_What is asked_.
Please, without the pictures, retype exactly the lines from the start of the material through the line that holds "from mathutils import Vector, noise as mnoise".

_Stored data_.
::::::
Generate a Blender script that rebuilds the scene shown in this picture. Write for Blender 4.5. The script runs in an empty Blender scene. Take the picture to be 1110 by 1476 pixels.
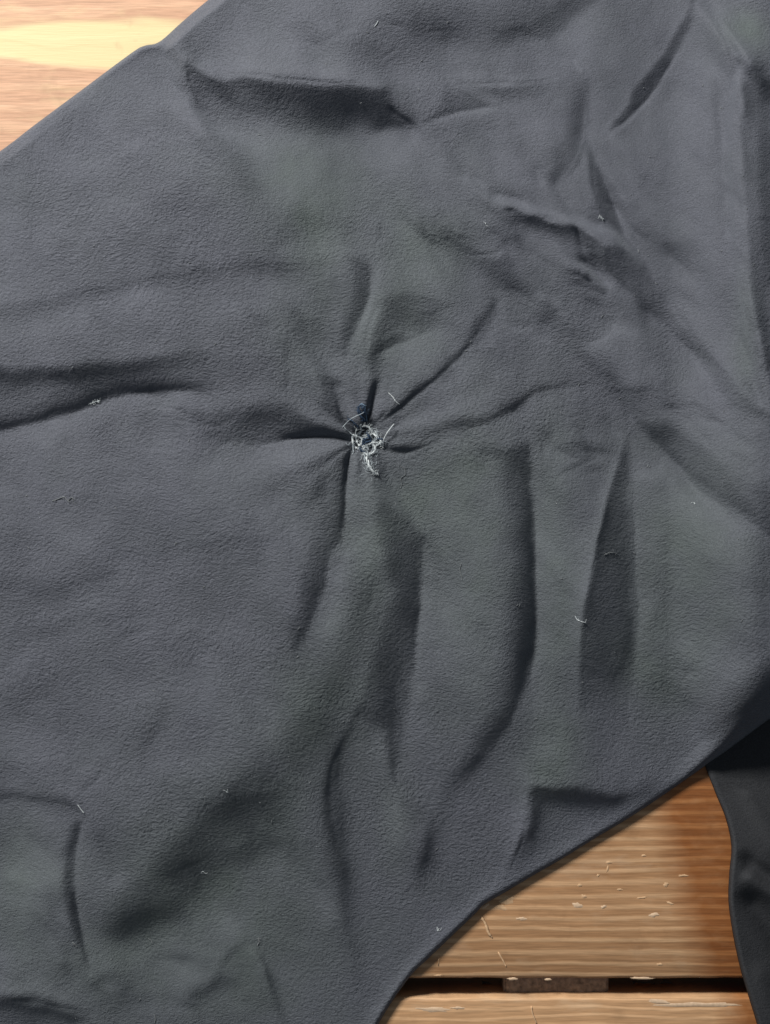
import bpy, bmesh, math, random
import numpy as np
from mathutils import Vector, noise as mnoise

# ================================================================= camera, world, lamps, exposure
S = 0.00016                     # metres per picture unit on the cloth
CX, CY = 555.0, 738.0
CAMZ = 0.36                     # camera height over the table top
Z0 = 0.006                      # height of the cloth where 1 unit = S
sc = bpy.context.scene
col = sc.collection

cam_d = bpy.data.cameras.new('camera')
cam = bpy.data.objects.new('camera', cam_d); col.objects.link(cam)
cam.location = (0, 0, CAMZ); cam.rotation_euler = (0, 0, 0)
cam_d.sensor_fit = 'VERTICAL'; cam_d.sensor_height = 24.0
cam_d.lens = 24.0*(CAMZ-Z0)/(1476*S)
cam_d.clip_start = 0.01; cam_d.clip_end = 20
cam_d.dof.use_dof = True; cam_d.dof.focus_distance = CAMZ-0.0075; cam_d.dof.aperture_fstop = 7.0
sc.camera = cam

world = bpy.data.worlds.new('World'); sc.world = world; world.use_nodes = True
bg = world.node_tree.nodes['Background']
bg.inputs[0].default_value = (0.80, 0.90, 1.0, 1); bg.inputs[1].default_value = 0.13

def area(name, loc, target, size, power, colr):
    l = bpy.data.lights.new(name, 'AREA'); l.shape = 'SQUARE'; l.size = size; l.energy = power; l.color = colr
    o = bpy.data.objects.new(name, l); col.objects.link(o); o.location = loc
    o.rotation_euler = (Vector(target)-Vector(loc)).to_track_quat('-Z', 'Y').to_euler()
    return o
LAMP_AZ = math.radians(124)     # towards the upper left of the picture
LAMP_EL = math.radians(33)
LD = 0.80
area('ceiling_lamp', (LD*math.cos(LAMP_EL)*math.cos(LAMP_AZ), LD*math.cos(LAMP_EL)*math.sin(LAMP_AZ), LD*math.sin(LAMP_EL)),
     (0, 0, 0), 0.15, 10.6, (1.0, 0.965, 0.90))

sc.view_settings.view_transform = 'Standard'; sc.view_settings.look = 'None'
sc.view_settings.exposure = 0.0; sc.view_settings.gamma = 1.0
sc.cycles.use_denoising = True
sc.cycles.max_bounces = 6

# ================================================================= helpers
def wx(u, z=Z0): return (u-CX)*S*(CAMZ-z)/(CAMZ-Z0)
def wy(v, z=Z0): return (CY-v)*S*(CAMZ-z)/(CAMZ-Z0)

def props(o, label=None, cat=None, group=None, kind=None):
    if label: o['label'] = label
    if cat: o['category'] = cat
    if group: o['group'] = group
    if kind: o['kind'] = kind
    return o

def link_mesh(name, verts, faces, mats, parent=None, smooth=True):
    me = bpy.data.meshes.new(name)
    if isinstance(verts, np.ndarray):
        verts = np.ascontiguousarray(verts, np.float32); faces = np.ascontiguousarray(faces, np.int32)
        nf, k = faces.shape
        me.vertices.add(len(verts)); me.vertices.foreach_set('co', verts.ravel())
        me.loops.add(nf*k); me.loops.foreach_set('vertex_index', faces.ravel())
        me.polygons.add(nf); me.polygons.foreach_set('loop_start', np.arange(0, nf*k, k, dtype=np.int32))
        me.update(calc_edges=True); me.validate()
    else:
        me.from_pydata(verts, [], faces); me.update()
    if smooth: me.polygons.foreach_set('use_smooth', [True]*len(me.polygons))
    for m in (mats if isinstance(mats, (list, tuple)) else [mats]): me.materials.append(m)
    o = bpy.data.objects.new(name, me); col.objects.link(o)
    if parent: o.parent = parent
    return o

class NT:
    """small helper to write node trees"""
    def __init__(self, name):
        self.m = bpy.data.materials.new(name); self.m.use_nodes = True
        self.t = self.m.node_tree; self.n = self.t.nodes; self.b = self.n['Principled BSDF']
    def new(self, typ, **kw):
        nd = self.n.new(typ)
        for k, v in kw.items():
            if k.startswith('i_'): nd.inputs[int(k[2:])].default_value = v
            else: setattr(nd, k, v)
        return nd
    def l(self, a, b): self.t.links.new(a, b)
    def coord(self, scale=(1, 1, 1), rot=(0, 0, 0), loc=(0, 0, 0), src='Object'):
        tc = self.new('ShaderNodeTexCoord'); mp = self.new('ShaderNodeMapping')
        mp.inputs['Scale'].default_value = scale; mp.inputs['Rotation'].default_value = rot; mp.inputs['Location'].default_value = loc
        self.l(tc.outputs[src], mp.inputs[0]); return mp.outputs[0]
    def noise(self, vec, scale, detail=2, rough=.5, dist=0.0, out='Fac'):
        nd = self.new('ShaderNodeTexNoise'); nd.inputs['Scale'].default_value = scale
        nd.inputs['Detail'].default_value = detail; nd.inputs['Roughness'].default_value = rough; nd.inputs['Distortion'].default_value = dist
        self.l(vec, nd.inputs['Vector']); return nd.outputs[out]
    def math(self, op, a, b=None, c=None, clamp=False):
        nd = self.new('ShaderNodeMath', operation=op); nd.use_clamp = clamp
        for i, x in enumerate((a, b, c)):
            if x is None: continue
            if isinstance(x, (int, float)): nd.inputs[i].default_value = x
            else: self.l(x, nd.inputs[i])
        return nd.outputs[0]
    def ramp(self, fac, stops, interp='LINEAR'):
        nd = self.new('ShaderNodeValToRGB'); cr = nd.color_ramp; cr.interpolation = interp
        while len(cr.elements) < len(stops): cr.elements.new(.5)
        for e, (p, c) in zip(cr.elements, stops):
            e.position = p; e.color = (c, c, c, 1) if isinstance(c, (int, float)) else (*c, 1)
        self.l(fac, nd.inputs[0]); return nd.outputs[0]
    def mix(self, fac, a, b, mode='MIX'):
        nd = self.new('ShaderNodeMix', data_type='RGBA', blend_type=mode)
        for i, x in ((0, fac), (6, a), (7, b)):
            if isinstance(x, (int, float)): nd.inputs[i].default_value = x
            elif isinstance(x, tuple): nd.inputs[i].default_value = (*x, 1)
            else: self.l(x, nd.inputs[i])
        return nd.outputs[2]
    def attr(self, name):
        nd = self.new('ShaderNodeAttribute'); nd.attribute_name = name; return nd.outputs['Fac']
    def sep(self, vec):
        nd = self.new('ShaderNodeSeparateXYZ'); self.l(vec, nd.inputs[0]); return nd.outputs
    def comb(self, x, y, z):
        nd = self.new('ShaderNodeCombineXYZ')
        for i, v in enumerate((x, y, z)):
            if isinstance(v, (int, float)): nd.inputs[i].default_value = v
            else: self.l(v, nd.inputs[i])
        return nd.outputs[0]
    def bump(self, h, dist, strength=1.0, normal=None):
        nd = self.new('ShaderNodeBump'); nd.inputs['Distance'].default_value = dist; nd.inputs['Strength'].default_value = strength
        self.l(h, nd.inputs['Height'])
        if normal is not None: self.l(normal, nd.inputs['Normal'])
        return nd.outputs[0]

# ================================================================= materials
def fabric_mat(name, base=(0.087, 0.0945, 0.1165), green=(0.082, 0.099, 0.102), amp=1.0, sheen=.18, spec=.32):
    t = NT(name); b = t.b
    P = 1/S
    v = t.coord((P, P, P))                       # in picture units
    # short crinkles of the brushed face, running in slowly turning directions
    wob = t.noise(v, 0.009, 2, .5, out='Color')
    vm = t.new('ShaderNodeVectorMath', operation='MULTIPLY_ADD')
    t.l(wob, vm.inputs[0]); vm.inputs[1].default_value = (46, 46, 0); t.l(v, vm.inputs[2])
    mp = t.new('ShaderNodeMapping'); mp.inputs['Rotation'].default_value = (0, 0, math.radians(38)); mp.inputs['Scale'].default_value = (.72, 1.15, .3)
    t.l(vm.outputs[0], mp.inputs[0])
    n1 = t.noise(mp.outputs[0], 0.245, 3, .65, 0.3)
    r1 = t.ramp(n1, [(.28, 0.0), (.5, .55), (.72, 1.0)])
    n2 = t.noise(v, 0.50, 2, .55, 0.3)
    n3 = t.noise(v, 0.030, 2, .5, .5)
    h = t.math('MULTIPLY_ADD', n2, 0.50, t.math('MULTIPLY', r1, t.attr('nap')))
    h = t.math('MULTIPLY_ADD', n3, 0.7, h)
    bm = t.bump(h, 0.00031*amp, 1.0)
    t.l(bm, b.inputs['Normal'])
    g = t.attr('tint')
    c = t.mix(g, base, green)
    patch = t.noise(v, 0.012, 3, .55)
    c = t.mix(t.math('MULTIPLY', t.ramp(patch, [(.35, 0.0), (.65, 1.0)]), .35), c, (base[0]*1.10, base[1]*1.08, base[2]*1.12))
    # fine pile speckle and pale lint dust
    sp = t.ramp(t.noise(v, 0.55, 2, .6), [(.3, .76), (.7, 1.24)])
    c = t.mix(1.0, c, sp, 'MULTIPLY')
    du = t.ramp(t.noise(v, 0.30, 1, .5), [(.775, 0.0), (.82, 1.0)])
    du = t.math('MULTIPLY', du, t.ramp(t.noise(v, 0.02, 2, .5), [(.40, 0.0), (.66, .55)]))
    c = t.mix(du, c, (.22, .23, .25))
    t.l(c, b.inputs['Base Color'])
    b.inputs['Roughness'].default_value = .82
    b.inputs['Specular IOR Level'].default_value = spec
    b.inputs['Sheen Weight'].default_value = sheen; b.inputs['Sheen Roughness'].default_value = .45
    b.inputs['Sheen Tint'].default_value = (.8, .88, 1, 1)
    return t.m

def wood_mat(name, light, dark, pale, seed, pitch=15.0, figure=0.0, red_rim=None, wav=26.0):
    t = NT(name); b = t.b; P = 1/S
    tc = t.new('ShaderNodeTexCoord')
    v = t.coord((P, P, P), loc=(0, 0, 0))
    x, y, z = t.sep(v)
    off = t.comb(t.math('MULTIPLY_ADD', x, .004, seed*7.3), t.math('MULTIPLY_ADD', y, .012, seed*3.1), z)
    warp = t.noise(off, 1.0, 3, .5)
    fine = t.noise(t.comb(t.math('MULTIPLY', x, .02), t.math('MULTIPLY_ADD', y, .09, seed), z), 1.0, 3, .6)
    yy = t.math('MULTIPLY_ADD', warp, wav, y)
    yy = t.math('MULTIPLY_ADD', fine, 4.0, yy)
    # growth rings cut lengthwise: uneven spacing
    sp = t.noise(t.comb(seed, t.math('MULTIPLY', yy, .016), 0.0), 1.0, 2, .5)
    ph = t.math('MULTIPLY_ADD', sp, 9.0, t.math('MULTIPLY', yy, 2*math.pi/pitch))
    w = t.math('SINE', ph)
    w01 = t.math('MULTIPLY_ADD', w, .5, .5)
    ring = t.ramp(w01, [(0.0, .12), (.35, .0), (.70, .40), (.92, 1.0)])
    vary = t.noise(t.comb(t.math('MULTIPLY', x, .006), t.math('MULTIPLY', y, .05), seed), 1.0, 3, .6)
    c = t.mix(ring, dark, light)
    c = t.mix(t.math('MULTIPLY', t.ramp(vary, [(.35, 0.0), (.7, 1.0)]), .55), c, tuple(.5*(a+d) for a, d in zip(light, dark)))
    # short fibre streaks
    st = t.noise(t.comb(t.math('MULTIPLY', x, .022), t.math('MULTIPLY', y, .42), seed), 1.0, 3, .6)
    c = t.mix(1.0, c, t.ramp(st, [(.25, .74), (.75, 1.20)]), 'MULTIPLY')
    if figure:
        fg = t.noise(t.comb(t.math('MULTIPLY_ADD', x, .0035, seed), t.math('MULTIPLY', y, .017), 0.0), 1.0, 2, .4, .8)
        ex = t.math('MULTIPLY', t.math('ADD', x, CX-150), 1/230.0); ey = t.math('MULTIPLY', t.math('ADD', y, 48-CY), 1/36.0)
        el = t.math('ADD', t.math('MULTIPLY', ex, ex), t.math('MULTIPLY', ey, ey))
        el = t.math('MULTIPLY_ADD', fg, 2.4, t.math('SUBTRACT', 1.0, el))
        c = t.mix(t.math('MULTIPLY', t.ramp(el, [(.46, 0.0), (.62, 1.0)]), figure) if False else t.math('MULTIPLY', t.ramp(t.math('MULTIPLY', el, .4), [(.34, 0.0), (.56, 1.0)]), figure), c, pale)
        # darker outline of the figure
        c = t.mix(t.math('MULTIPLY', t.ramp(t.math('MULTIPLY', el, .4), [(.30, 0.0), (.38, .55), (.43, 0.0)]), figure), c, dark)
    # worn patches, greyed
    wr = t.noise(t.comb(t.math('MULTIPLY', x, .012), t.math('MULTIPLY', y, .03), seed+4), 1.0, 4, .6)
    c = t.mix(t.ramp(wr, [(.54, 0.0), (.74, .40)]), c, pale)
    dk = t.noise(t.comb(t.math('MULTIPLY', x, .016), t.math('MULTIPLY', y, .012), seed+9), 1.0, 4, .6)
    c = t.mix(t.ramp(dk, [(.60, 0.0), (.78, .45)]), c, tuple(.55*a for a in dark))
    if red_rim:   # darker red-brown towards the right, its rim running slightly aslant
        edge = t.math('MULTIPLY_ADD', y, 0.27, x)           # rim drifts right going down
        edge = t.math('MULTIPLY_ADD', t.noise(t.comb(t.math('MULTIPLY', x, .01), t.math('MULTIPLY', y, .05), 3.0), 1.0, 3, .6), 34.0, edge)
        f = t.ramp(t.math('MULTIPLY_ADD', edge, 1/260.0, -red_rim/260.0+.5), [(.39, 0.0), (.58, 1.0)])
        f = t.math('MULTIPLY', f, t.ramp(t.noise(t.comb(t.math('MULTIPLY', x, .03), t.math('MULTIPLY', y, .05), 5.0), 1.0, 3, .6), [(.25, .8), (.5, 1.0)]))
        c = t.mix(f, c, t.mix(1.0, c, (.60, .40, .25), 'MULTIPLY'))
    t.l(c, b.inputs['Base Color'])
    h = t.math('MULTIPLY_ADD', st, .35, t.math('MULTIPLY', ring, .3))
    t.l(t.bump(h, 0.00010), b.inputs['Normal'])
    b.inputs['Roughness'].default_value = .5
    b.inputs['Specular IOR Level'].default_value = .35
    return t.m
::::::
_Complete response_.
Generate a Blender script that rebuilds the scene shown in this picture. Write for Blender 4.5. The script runs in an empty Blender scene. Take the picture to be 1110 by 1476 pixels.
import bpy, bmesh, math, random
import numpy as np
from mathutils import Vector, noise as mnoise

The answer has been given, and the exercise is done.